#### DATASET CONTENT
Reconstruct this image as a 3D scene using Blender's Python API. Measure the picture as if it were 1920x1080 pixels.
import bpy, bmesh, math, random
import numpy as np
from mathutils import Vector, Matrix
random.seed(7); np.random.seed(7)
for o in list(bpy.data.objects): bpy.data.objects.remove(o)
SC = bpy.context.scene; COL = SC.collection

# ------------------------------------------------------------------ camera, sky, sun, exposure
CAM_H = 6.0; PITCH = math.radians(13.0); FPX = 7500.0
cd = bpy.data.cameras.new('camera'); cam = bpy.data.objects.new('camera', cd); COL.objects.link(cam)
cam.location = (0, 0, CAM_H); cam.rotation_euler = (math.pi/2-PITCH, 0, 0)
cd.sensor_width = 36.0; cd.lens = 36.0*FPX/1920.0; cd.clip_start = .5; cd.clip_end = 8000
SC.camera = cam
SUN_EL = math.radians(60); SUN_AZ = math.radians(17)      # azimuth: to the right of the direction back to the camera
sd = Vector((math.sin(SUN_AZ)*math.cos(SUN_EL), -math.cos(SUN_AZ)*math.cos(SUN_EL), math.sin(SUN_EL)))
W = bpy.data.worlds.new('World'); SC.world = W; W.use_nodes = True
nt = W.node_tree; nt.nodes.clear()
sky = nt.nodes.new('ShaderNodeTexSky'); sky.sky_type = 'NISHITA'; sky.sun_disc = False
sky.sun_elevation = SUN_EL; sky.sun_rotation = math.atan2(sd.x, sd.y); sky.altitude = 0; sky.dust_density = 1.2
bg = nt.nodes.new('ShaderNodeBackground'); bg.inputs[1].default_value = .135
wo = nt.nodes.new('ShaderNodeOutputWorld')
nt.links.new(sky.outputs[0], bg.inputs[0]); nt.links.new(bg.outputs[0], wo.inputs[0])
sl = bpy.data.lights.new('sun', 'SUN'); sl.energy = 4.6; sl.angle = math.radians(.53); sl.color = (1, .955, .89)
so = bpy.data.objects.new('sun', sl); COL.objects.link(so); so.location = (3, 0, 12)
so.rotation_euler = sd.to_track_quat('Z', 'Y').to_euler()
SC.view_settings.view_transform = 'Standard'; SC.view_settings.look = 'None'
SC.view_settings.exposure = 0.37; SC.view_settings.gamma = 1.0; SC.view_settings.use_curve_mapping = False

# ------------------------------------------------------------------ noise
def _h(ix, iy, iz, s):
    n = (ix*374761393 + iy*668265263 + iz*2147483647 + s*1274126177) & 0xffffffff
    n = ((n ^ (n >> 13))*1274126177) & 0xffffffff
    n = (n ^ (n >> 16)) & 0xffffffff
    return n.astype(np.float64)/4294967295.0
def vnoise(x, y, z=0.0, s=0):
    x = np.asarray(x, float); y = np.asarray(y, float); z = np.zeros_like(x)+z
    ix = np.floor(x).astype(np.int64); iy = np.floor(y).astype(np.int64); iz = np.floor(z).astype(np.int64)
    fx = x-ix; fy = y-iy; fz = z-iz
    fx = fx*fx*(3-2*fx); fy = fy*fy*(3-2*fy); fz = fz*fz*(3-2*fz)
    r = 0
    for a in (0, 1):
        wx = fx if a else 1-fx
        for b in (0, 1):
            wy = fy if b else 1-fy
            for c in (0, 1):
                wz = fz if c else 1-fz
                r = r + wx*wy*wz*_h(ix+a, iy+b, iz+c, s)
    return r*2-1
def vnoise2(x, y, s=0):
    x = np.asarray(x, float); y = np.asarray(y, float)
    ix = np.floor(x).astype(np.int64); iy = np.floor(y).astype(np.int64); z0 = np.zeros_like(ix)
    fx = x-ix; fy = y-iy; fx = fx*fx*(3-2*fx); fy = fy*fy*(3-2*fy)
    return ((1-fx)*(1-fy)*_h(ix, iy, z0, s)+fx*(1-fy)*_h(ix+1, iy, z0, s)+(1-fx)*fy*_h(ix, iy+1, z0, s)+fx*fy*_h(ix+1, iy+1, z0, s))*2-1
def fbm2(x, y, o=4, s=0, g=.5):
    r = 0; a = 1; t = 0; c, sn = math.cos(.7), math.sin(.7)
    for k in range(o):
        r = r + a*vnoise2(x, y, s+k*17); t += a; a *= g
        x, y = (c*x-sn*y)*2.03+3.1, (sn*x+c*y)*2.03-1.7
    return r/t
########
- [TASK REQUIREMENTS]: Reproduce, please, the lines of the material from its first line down to the line containing "SC = bpy.context.scene; COL = SC.collection", keeping both ends and nothing beyond them.

- [RESULT OF THE EXERCISE]:
Reconstruct this image as a 3D scene using Blender's Python API. Measure the picture as if it were 1920x1080 pixels.
import bpy, bmesh, math, random
import numpy as np
from mathutils import Vector, Matrix
random.seed(7); np.random.seed(7)
for o in list(bpy.data.objects): bpy.data.objects.remove(o)
SC = bpy.context.scene; COL = SC.collection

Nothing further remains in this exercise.